▶ _What needs to be done_: Leave out the pictures and reproduce all of the data exactly.

▶ _Information supplied_:
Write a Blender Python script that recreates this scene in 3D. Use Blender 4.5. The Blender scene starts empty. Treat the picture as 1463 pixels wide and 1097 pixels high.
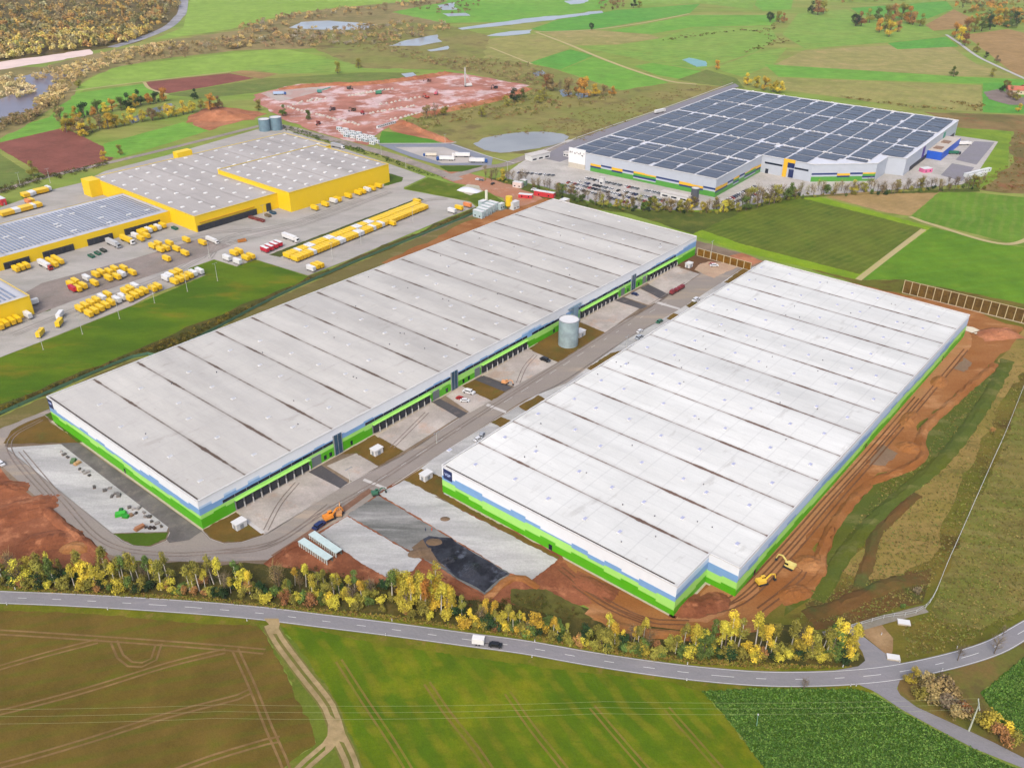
import bpy, bmesh, math, random
import numpy as np
from mathutils import Vector, Matrix
from mathutils.geometry import tessellate_polygon
random.seed(7); RNG = np.random.default_rng(11)
SC = bpy.context.scene; COL = SC.collection
R = math.radians
# ---------------------------------------------------------------- camera geometry (surveyed from the photograph)
SCALE = 2.2; CAMH = 100*SCALE; FPX = 1267.36; PITCH = R(29.7476); ROLL = R(.4508)
def G(px, py, z=0.0):
    """ground point (at height z) seen at a photo pixel"""
    X = px-731.5; Y = 548.5-py; cr, sr = math.cos(ROLL), math.sin(ROLL)
    a = (X*cr-Y*sr)/FPX; b = (X*sr+Y*cr)/FPX; cp, sp = math.cos(PITCH), math.sin(PITCH)
    dx, dy, dz = a, cp+b*sp, -sp+b*cp; t = (z-CAMH)/dz
    return Vector((dx*t, dy*t, z))
YAW = R(50.3526)
E1 = Vector((math.cos(YAW), math.sin(YAW))); E2 = Vector((-E1.y, E1.x))
# ---------------------------------------------------------------- materials
K = 1.6
def lin(c):
    return tuple((v/255/12.92 if v <= 10.3 else ((v/255+.055)/1.055)**2.4) for v in c)
def alb(c):
    return tuple(min(.9, v/K) for v in lin(c))+(1,)
MATS = {}
class NT:
    def __init__(s, name):
        s.m = bpy.data.materials.new(name); s.m.use_nodes = True; s.t = s.m.node_tree; s.t.nodes.clear()
        s.out = s.n('ShaderNodeOutputMaterial'); s.b = s.n('ShaderNodeBsdfPrincipled'); s.l(s.b.outputs[0], s.out.inputs[0])
    def n(s, ty, **kw):
        x = s.t.nodes.new(ty)
        for k, v in kw.items(): setattr(x, k, v)
        return x
    def l(s, a, b): s.t.links.new(a, b)
    def math(s, op, a, b=None, c=None):
        x = s.n('ShaderNodeMath', operation=op)
        for i, v in enumerate((a, b, c)):
            if v is None: continue
            if isinstance(v, (int, float)): x.inputs[i].default_value = v
            else: s.l(v, x.inputs[i])
        return x.outputs[0]
    def noise(s, vec, scale, detail=4, rough=.6):
        x = s.n('ShaderNodeTexNoise'); x.inputs['Scale'].default_value = scale; x.inputs['Detail'].default_value = detail
        x.inputs['Roughness'].default_value = rough; s.l(vec, x.inputs['Vector']); return x.outputs['Fac']
    def ramp(s, f, lo, hi):
        x = s.n('ShaderNodeMapRange'); x.interpolation_type = 'SMOOTHSTEP'; s.l(f, x.inputs[0])
        x.inputs[1].default_value = lo; x.inputs[2].default_value = hi; return x.outputs[0]
    def mix(s, f, a, b, mode='MIX'):
        x = s.n('ShaderNodeMix', data_type='RGBA', blend_type=mode)
        for i, v in ((0, f), (6, a), (7, b)):
            if isinstance(v, (int, float)): x.inputs[i].default_value = v
            elif isinstance(v, tuple): x.inputs[i].default_value = v
            else: s.l(v, x.inputs[i])
        return x.outputs[2]
    def mapping(s, vec, rot=0, scale=(1, 1, 1)):
        x = s.n('ShaderNodeMapping'); x.inputs['Rotation'].default_value = (0, 0, rot); x.inputs['Scale'].default_value = scale
        s.l(vec, x.inputs['Vector']); return x.outputs[0]
def mat(name, rgb, rough=.6, var=.12, scale=.6, metal=0, alt=None):
    """plain paint / concrete / metal with a little real unevenness"""
    if name in MATS: return MATS[name]
    k = NT(name); tc = k.n('ShaderNodeTexCoord').outputs['Object']
    f = k.ramp(k.noise(tc, scale, 5), .3, .7); c = alb(rgb)
    c2 = alb(alt) if alt else tuple(v*(1-var) for v in c[:3])+(1,)
    k.l(k.mix(f, c, c2), k.b.inputs['Base Color'])
    k.b.inputs['Roughness'].default_value = rough; k.b.inputs['Metallic'].default_value = metal
    MATS[name] = k.m; return k.m
def gmat(name, base, alt, s1=.02, lo=.4, hi=.6, alt2=None, s2=.15, amt2=.5, stripe=None, streak=None, fine=.25, fs=1.2, rough=.95, lo2=.52, hi2=.66, mot=.5):
    """ground cover: two colours in patches, a third in blotches, drill rows / tyre streaks along a bearing"""
    if name in MATS: return MATS[name]
    k = NT(name); pos = k.n('ShaderNodeNewGeometry').outputs['Position']
    v = pos
    if streak: v = k.mapping(pos, -R(streak[0]), (streak[1], 1, 1))
    c = k.mix(k.ramp(k.noise(v, s1, 6, .62), lo, hi), alb(base), alb(alt))
    if alt2: c = k.mix(k.math('MULTIPLY', k.ramp(k.noise(v, s2, 6, .65), lo2, hi2), amt2), c, alb(alt2))
    if stripe:
        ang, per, col, st = stripe
        sx = k.n('ShaderNodeSeparateXYZ'); k.l(k.mapping(pos, -R(ang)), sx.inputs[0])
        wob = k.math('MULTIPLY', k.noise(pos, .03, 3), per*1.3)
        w = k.math('SINE', k.math('MULTIPLY', k.math('ADD', sx.outputs[1], wob), 2*math.pi/per))
        m = k.math('MULTIPLY', k.ramp(w, -.2, .9), k.ramp(k.noise(k.mapping(pos, -R(ang), (.15, 1, 1)), .2, 5), .3, .62))
        c = k.mix(k.math('MULTIPLY', m, st), c, alb(col))
    mm = k.noise(v, .05, 8, .72); c = k.mix(mot, c, k.mix(k.ramp(mm, .3, .7), (.62, .64, .6, 1), (1.3, 1.27, 1.3, 1)), 'MULTIPLY')
    g = k.noise(pos, fs, 5, .7); c = k.mix(fine*2, c, k.mix(g, (.25, .25, .25, 1), (1.35, 1.35, 1.35, 1)), 'MULTIPLY')
    k.l(c, k.b.inputs['Base Color']); k.b.inputs['Roughness'].default_value = rough; k.b.inputs['Specular IOR Level'].default_value = .15
    bp = k.n('ShaderNodeBump'); bp.inputs['Strength'].default_value = .6; bp.inputs['Distance'].default_value = .3
    k.l(k.noise(pos, .9, 5, .7), bp.inputs['Height']); k.l(bp.outputs[0], k.b.inputs['Normal'])
    MATS[name] = k.m; return k.m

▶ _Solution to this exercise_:
Write a Blender Python script that recreates this scene in 3D. Use Blender 4.5. The Blender scene starts empty. Treat the picture as 1463 pixels wide and 1097 pixels high.
import bpy, bmesh, math, random
import numpy as np
from mathutils import Vector, Matrix
from mathutils.geometry import tessellate_polygon
random.seed(7); RNG = np.random.default_rng(11)
SC = bpy.context.scene; COL = SC.collection
R = math.radians
# ---------------------------------------------------------------- camera geometry (surveyed from the photograph)
SCALE = 2.2; CAMH = 100*SCALE; FPX = 1267.36; PITCH = R(29.7476); ROLL = R(.4508)
def G(px, py, z=0.0):
    """ground point (at height z) seen at a photo pixel"""
    X = px-731.5; Y = 548.5-py; cr, sr = math.cos(ROLL), math.sin(ROLL)
    a = (X*cr-Y*sr)/FPX; b = (X*sr+Y*cr)/FPX; cp, sp = math.cos(PITCH), math.sin(PITCH)
    dx, dy, dz = a, cp+b*sp, -sp+b*cp; t = (z-CAMH)/dz
    return Vector((dx*t, dy*t, z))
YAW = R(50.3526)
E1 = Vector((math.cos(YAW), math.sin(YAW))); E2 = Vector((-E1.y, E1.x))
# ---------------------------------------------------------------- materials
K = 1.6
def lin(c):
    return tuple((v/255/12.92 if v <= 10.3 else ((v/255+.055)/1.055)**2.4) for v in c)
def alb(c):
    return tuple(min(.9, v/K) for v in lin(c))+(1,)
MATS = {}
class NT:
    def __init__(s, name):
        s.m = bpy.data.materials.new(name); s.m.use_nodes = True; s.t = s.m.node_tree; s.t.nodes.clear()
        s.out = s.n('ShaderNodeOutputMaterial'); s.b = s.n('ShaderNodeBsdfPrincipled'); s.l(s.b.outputs[0], s.out.inputs[0])
    def n(s, ty, **kw):
        x = s.t.nodes.new(ty)
        for k, v in kw.items(): setattr(x, k, v)
        return x
    def l(s, a, b): s.t.links.new(a, b)
    def math(s, op, a, b=None, c=None):
        x = s.n('ShaderNodeMath', operation=op)
        for i, v in enumerate((a, b, c)):
            if v is None: continue
            if isinstance(v, (int, float)): x.inputs[i].default_value = v
            else: s.l(v, x.inputs[i])
        return x.outputs[0]
    def noise(s, vec, scale, detail=4, rough=.6):
        x = s.n('ShaderNodeTexNoise'); x.inputs['Scale'].default_value = scale; x.inputs['Detail'].default_value = detail
        x.inputs['Roughness'].default_value = rough; s.l(vec, x.inputs['Vector']); return x.outputs['Fac']
    def ramp(s, f, lo, hi):
        x = s.n('ShaderNodeMapRange'); x.interpolation_type = 'SMOOTHSTEP'; s.l(f, x.inputs[0])
        x.inputs[1].default_value = lo; x.inputs[2].default_value = hi; return x.outputs[0]
    def mix(s, f, a, b, mode='MIX'):
        x = s.n('ShaderNodeMix', data_type='RGBA', blend_type=mode)
        for i, v in ((0, f), (6, a), (7, b)):
            if isinstance(v, (int, float)): x.inputs[i].default_value = v
            elif isinstance(v, tuple): x.inputs[i].default_value = v
            else: s.l(v, x.inputs[i])
        return x.outputs[2]
    def mapping(s, vec, rot=0, scale=(1, 1, 1)):
        x = s.n('ShaderNodeMapping'); x.inputs['Rotation'].default_value = (0, 0, rot); x.inputs['Scale'].default_value = scale
        s.l(vec, x.inputs['Vector']); return x.outputs[0]
def mat(name, rgb, rough=.6, var=.12, scale=.6, metal=0, alt=None):
    """plain paint / concrete / metal with a little real unevenness"""
    if name in MATS: return MATS[name]
    k = NT(name); tc = k.n('ShaderNodeTexCoord').outputs['Object']
    f = k.ramp(k.noise(tc, scale, 5), .3, .7); c = alb(rgb)
    c2 = alb(alt) if alt else tuple(v*(1-var) for v in c[:3])+(1,)
    k.l(k.mix(f, c, c2), k.b.inputs['Base Color'])
    k.b.inputs['Roughness'].default_value = rough; k.b.inputs['Metallic'].default_value = metal
    MATS[name] = k.m; return k.m
def gmat(name, base, alt, s1=.02, lo=.4, hi=.6, alt2=None, s2=.15, amt2=.5, stripe=None, streak=None, fine=.25, fs=1.2, rough=.95, lo2=.52, hi2=.66, mot=.5):
    """ground cover: two colours in patches, a third in blotches, drill rows / tyre streaks along a bearing"""
    if name in MATS: return MATS[name]
    k = NT(name); pos = k.n('ShaderNodeNewGeometry').outputs['Position']
    v = pos
    if streak: v = k.mapping(pos, -R(streak[0]), (streak[1], 1, 1))
    c = k.mix(k.ramp(k.noise(v, s1, 6, .62), lo, hi), alb(base), alb(alt))
    if alt2: c = k.mix(k.math('MULTIPLY', k.ramp(k.noise(v, s2, 6, .65), lo2, hi2), amt2), c, alb(alt2))
    if stripe:
        ang, per, col, st = stripe
        sx = k.n('ShaderNodeSeparateXYZ'); k.l(k.mapping(pos, -R(ang)), sx.inputs[0])
        wob = k.math('MULTIPLY', k.noise(pos, .03, 3), per*1.3)
        w = k.math('SINE', k.math('MULTIPLY', k.math('ADD', sx.outputs[1], wob), 2*math.pi/per))
        m = k.math('MULTIPLY', k.ramp(w, -.2, .9), k.ramp(k.noise(k.mapping(pos, -R(ang), (.15, 1, 1)), .2, 5), .3, .62))
        c = k.mix(k.math('MULTIPLY', m, st), c, alb(col))
    mm = k.noise(v, .05, 8, .72); c = k.mix(mot, c, k.mix(k.ramp(mm, .3, .7), (.62, .64, .6, 1), (1.3, 1.27, 1.3, 1)), 'MULTIPLY')
    g = k.noise(pos, fs, 5, .7); c = k.mix(fine*2, c, k.mix(g, (.25, .25, .25, 1), (1.35, 1.35, 1.35, 1)), 'MULTIPLY')
    k.l(c, k.b.inputs['Base Color']); k.b.inputs['Roughness'].default_value = rough; k.b.inputs['Specular IOR Level'].default_value = .15
    bp = k.n('ShaderNodeBump'); bp.inputs['Strength'].default_value = .6; bp.inputs['Distance'].default_value = .3
    k.l(k.noise(pos, .9, 5, .7), bp.inputs['Height']); k.l(bp.outputs[0], k.b.inputs['Normal'])
    MATS[name] = k.m; return k.m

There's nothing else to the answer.